Everyone in Nice is in a lather over Lavomatique but the 30-seat bistro isn’t one you’ll stumble across by accident – unless perhaps you’re looking for somewhere to wash your clothes. Amble through the city’s Old Town and you’ll see a turquoise façade, unchanged since it housed a laundrette, whose sign proclaims, “Another victory of man over machine”.

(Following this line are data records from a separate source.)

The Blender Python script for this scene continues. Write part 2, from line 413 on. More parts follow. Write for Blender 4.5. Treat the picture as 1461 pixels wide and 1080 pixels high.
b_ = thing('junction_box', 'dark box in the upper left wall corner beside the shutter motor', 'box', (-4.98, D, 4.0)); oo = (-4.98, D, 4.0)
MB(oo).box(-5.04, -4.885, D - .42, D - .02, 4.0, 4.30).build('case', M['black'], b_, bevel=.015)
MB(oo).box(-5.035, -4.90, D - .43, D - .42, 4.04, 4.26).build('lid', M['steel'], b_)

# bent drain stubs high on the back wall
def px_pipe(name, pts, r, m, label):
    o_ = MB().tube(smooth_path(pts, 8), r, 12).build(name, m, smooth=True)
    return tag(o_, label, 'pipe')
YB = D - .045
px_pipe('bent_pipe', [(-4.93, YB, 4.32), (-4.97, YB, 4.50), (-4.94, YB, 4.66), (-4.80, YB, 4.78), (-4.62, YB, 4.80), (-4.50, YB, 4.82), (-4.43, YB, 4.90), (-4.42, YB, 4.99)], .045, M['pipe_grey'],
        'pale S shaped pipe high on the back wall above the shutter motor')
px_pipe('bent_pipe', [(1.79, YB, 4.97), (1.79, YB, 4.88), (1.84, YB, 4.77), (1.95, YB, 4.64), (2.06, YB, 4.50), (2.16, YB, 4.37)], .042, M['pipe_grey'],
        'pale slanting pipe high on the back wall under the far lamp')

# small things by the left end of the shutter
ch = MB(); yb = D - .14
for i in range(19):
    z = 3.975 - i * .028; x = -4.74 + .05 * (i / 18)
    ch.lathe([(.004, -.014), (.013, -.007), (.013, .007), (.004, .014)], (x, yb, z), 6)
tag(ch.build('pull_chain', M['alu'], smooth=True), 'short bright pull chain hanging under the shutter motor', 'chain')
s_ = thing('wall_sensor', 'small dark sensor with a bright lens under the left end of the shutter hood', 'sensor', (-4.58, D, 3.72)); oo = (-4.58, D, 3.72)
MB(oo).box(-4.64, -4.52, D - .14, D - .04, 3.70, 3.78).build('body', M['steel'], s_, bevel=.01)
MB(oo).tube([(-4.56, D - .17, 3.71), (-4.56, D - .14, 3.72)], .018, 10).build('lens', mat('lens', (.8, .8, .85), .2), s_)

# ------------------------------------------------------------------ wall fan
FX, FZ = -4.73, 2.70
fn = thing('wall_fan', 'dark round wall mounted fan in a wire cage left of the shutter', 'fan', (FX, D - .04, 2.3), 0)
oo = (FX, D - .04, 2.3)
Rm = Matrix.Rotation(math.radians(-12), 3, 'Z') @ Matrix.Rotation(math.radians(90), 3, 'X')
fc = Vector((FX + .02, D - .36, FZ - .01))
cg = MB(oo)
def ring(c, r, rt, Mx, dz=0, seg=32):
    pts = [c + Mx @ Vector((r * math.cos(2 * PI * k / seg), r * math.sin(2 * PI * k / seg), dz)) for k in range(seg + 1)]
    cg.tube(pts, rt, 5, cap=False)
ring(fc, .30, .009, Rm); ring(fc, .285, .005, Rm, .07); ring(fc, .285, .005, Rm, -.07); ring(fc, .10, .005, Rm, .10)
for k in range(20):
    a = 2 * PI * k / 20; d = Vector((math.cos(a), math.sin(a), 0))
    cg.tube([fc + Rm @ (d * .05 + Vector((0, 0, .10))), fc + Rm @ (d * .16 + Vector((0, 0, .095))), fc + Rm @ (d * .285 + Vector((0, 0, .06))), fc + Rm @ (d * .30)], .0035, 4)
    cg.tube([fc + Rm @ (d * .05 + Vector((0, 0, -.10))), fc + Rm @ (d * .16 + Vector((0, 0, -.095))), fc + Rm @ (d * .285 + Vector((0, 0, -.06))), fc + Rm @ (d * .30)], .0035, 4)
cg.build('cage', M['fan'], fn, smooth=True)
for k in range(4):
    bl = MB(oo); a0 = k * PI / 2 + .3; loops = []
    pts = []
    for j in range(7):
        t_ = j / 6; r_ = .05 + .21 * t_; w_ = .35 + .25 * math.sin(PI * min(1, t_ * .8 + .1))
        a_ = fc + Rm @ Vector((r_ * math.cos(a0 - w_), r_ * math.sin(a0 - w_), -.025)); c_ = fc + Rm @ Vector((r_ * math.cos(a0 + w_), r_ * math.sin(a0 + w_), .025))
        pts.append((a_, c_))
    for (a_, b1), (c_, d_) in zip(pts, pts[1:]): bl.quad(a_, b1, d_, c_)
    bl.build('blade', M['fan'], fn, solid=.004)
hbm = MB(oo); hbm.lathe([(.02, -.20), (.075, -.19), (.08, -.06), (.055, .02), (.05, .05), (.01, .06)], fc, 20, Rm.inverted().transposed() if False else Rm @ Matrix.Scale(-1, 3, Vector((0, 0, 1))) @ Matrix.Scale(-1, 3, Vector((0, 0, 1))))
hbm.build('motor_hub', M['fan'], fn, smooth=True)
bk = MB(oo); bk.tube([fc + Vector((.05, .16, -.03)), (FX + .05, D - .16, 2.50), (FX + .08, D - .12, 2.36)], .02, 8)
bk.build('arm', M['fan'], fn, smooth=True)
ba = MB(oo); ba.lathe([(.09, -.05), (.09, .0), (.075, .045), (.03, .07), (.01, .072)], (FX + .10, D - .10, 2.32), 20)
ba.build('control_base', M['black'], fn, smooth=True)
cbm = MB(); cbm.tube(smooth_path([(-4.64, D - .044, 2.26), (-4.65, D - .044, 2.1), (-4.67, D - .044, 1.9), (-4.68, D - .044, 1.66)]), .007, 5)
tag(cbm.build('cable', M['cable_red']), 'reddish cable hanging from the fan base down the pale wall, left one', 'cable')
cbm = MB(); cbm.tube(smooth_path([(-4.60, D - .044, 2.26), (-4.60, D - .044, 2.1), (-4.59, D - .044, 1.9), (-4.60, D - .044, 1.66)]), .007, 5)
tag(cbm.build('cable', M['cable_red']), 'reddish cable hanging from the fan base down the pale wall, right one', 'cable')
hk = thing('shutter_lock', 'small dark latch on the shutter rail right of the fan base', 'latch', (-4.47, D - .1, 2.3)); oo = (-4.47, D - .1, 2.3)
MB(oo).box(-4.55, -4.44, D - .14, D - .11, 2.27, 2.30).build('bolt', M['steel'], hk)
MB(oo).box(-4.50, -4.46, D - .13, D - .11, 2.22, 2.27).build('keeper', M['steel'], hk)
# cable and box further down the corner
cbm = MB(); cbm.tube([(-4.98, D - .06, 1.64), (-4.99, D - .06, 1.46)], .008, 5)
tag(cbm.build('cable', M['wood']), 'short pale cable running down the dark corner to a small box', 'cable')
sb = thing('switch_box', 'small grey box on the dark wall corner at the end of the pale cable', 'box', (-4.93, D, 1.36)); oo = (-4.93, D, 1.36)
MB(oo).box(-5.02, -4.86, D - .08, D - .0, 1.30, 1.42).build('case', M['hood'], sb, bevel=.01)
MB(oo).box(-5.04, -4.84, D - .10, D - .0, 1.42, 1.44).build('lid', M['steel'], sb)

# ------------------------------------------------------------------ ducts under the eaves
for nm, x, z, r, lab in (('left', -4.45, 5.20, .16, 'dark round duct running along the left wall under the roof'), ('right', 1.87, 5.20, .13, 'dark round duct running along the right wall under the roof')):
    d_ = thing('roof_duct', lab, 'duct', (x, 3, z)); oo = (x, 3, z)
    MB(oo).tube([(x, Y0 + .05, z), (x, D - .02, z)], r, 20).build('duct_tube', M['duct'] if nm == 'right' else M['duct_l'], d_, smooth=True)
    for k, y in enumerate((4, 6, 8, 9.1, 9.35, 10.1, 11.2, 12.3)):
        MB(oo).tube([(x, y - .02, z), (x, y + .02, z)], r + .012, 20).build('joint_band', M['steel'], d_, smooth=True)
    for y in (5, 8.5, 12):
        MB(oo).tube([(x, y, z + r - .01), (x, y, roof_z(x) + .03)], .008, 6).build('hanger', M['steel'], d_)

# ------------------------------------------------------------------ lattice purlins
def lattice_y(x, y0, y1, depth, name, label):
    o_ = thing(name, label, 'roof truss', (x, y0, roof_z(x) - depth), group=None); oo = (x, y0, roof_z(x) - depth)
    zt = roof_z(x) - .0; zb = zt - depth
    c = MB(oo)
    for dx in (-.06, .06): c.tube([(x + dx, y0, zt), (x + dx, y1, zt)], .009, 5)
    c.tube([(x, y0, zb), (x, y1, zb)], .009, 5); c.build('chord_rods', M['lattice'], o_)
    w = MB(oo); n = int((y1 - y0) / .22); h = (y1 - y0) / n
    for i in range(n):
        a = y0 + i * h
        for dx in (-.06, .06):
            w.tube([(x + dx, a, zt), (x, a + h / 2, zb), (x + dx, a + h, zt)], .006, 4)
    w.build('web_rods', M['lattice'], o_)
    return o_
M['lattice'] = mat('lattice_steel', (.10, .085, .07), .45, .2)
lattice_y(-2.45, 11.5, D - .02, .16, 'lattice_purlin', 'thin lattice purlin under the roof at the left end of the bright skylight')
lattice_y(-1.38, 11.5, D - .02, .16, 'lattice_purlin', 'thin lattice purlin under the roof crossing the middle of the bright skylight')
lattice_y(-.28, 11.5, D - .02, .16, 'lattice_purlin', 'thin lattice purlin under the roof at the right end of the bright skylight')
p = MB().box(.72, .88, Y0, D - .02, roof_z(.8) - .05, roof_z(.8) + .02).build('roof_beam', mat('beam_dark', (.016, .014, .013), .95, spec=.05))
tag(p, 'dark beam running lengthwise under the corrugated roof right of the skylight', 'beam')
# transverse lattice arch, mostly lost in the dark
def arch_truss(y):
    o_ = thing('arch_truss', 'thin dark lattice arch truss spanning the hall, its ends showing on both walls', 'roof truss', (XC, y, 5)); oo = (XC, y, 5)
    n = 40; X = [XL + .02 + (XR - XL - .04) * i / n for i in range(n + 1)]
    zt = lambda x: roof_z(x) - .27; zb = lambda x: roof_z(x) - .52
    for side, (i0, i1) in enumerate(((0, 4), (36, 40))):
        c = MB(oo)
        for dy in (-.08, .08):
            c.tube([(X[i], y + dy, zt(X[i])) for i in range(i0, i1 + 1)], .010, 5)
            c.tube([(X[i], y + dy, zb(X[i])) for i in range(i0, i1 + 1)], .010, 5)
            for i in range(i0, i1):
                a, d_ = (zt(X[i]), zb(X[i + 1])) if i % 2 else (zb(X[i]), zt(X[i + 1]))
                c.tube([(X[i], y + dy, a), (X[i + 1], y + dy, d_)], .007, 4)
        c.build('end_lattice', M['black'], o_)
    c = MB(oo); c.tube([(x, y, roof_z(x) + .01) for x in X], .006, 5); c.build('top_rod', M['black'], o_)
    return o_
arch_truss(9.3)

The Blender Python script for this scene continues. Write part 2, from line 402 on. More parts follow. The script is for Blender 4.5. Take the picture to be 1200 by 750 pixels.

Once that referred to washing machines; now it’s all about the red ceramic kamado grill and smoker that brothers Hugo and Grégoire Loubert (both pictured, Gregoire on left) use to prepare an ever-changing menu of small organic delicacies. These include the delectable shaved Iberico ham and crispy-fried prawns – to be devoured shells and all – alongside an impeccable selection of natural wine that helps to wash everything down.
lavomatique-restaurant.business.site

11. Ask for more

Un Po’ Di Più

MontrÉal

Owners Éric Girard and Dyan Solomon hope to win the hearts and appetites of Montréal (again) with this aperitivo joint. True to its name, Un Po’ Di Più (“a little more” in Italian) goes beyond the usual comfort food you’d find in the city’s Old Port neighbourhood. Diners can start the day with hazelnut spread on brioche or enjoy an evening with a waterfront view and small plates, such as crispy chicken gnocchi with delicata squash. And while the menu impresses, so does the interior by Montréal’s Zébulon Perron.
caffeunpodipiu.com

12. Test of time

Meiccu

Helsinki

Helsinki’s restaurant scene is inundated with fusion concepts and New Nordic restaurants serving minimal portions at maximum prices. So there’s something comforting about a neighbourhood restaurant serving classic dishes that won’t leave you hungry (nor bankrupt). Meiccu – then called No 11 – opened in 1946 and its wood-and-marble interior remains unchanged. The smiley staff dole out fried vendace, Vorschmack (a Finnish speciality of mincemeat, anchovies, cream and beetroot) and salmon soup. Earlier this year rumours that this Helsinki classic might close were crushed after a buyer emerged. Their vision for this gem? Not to change a thing.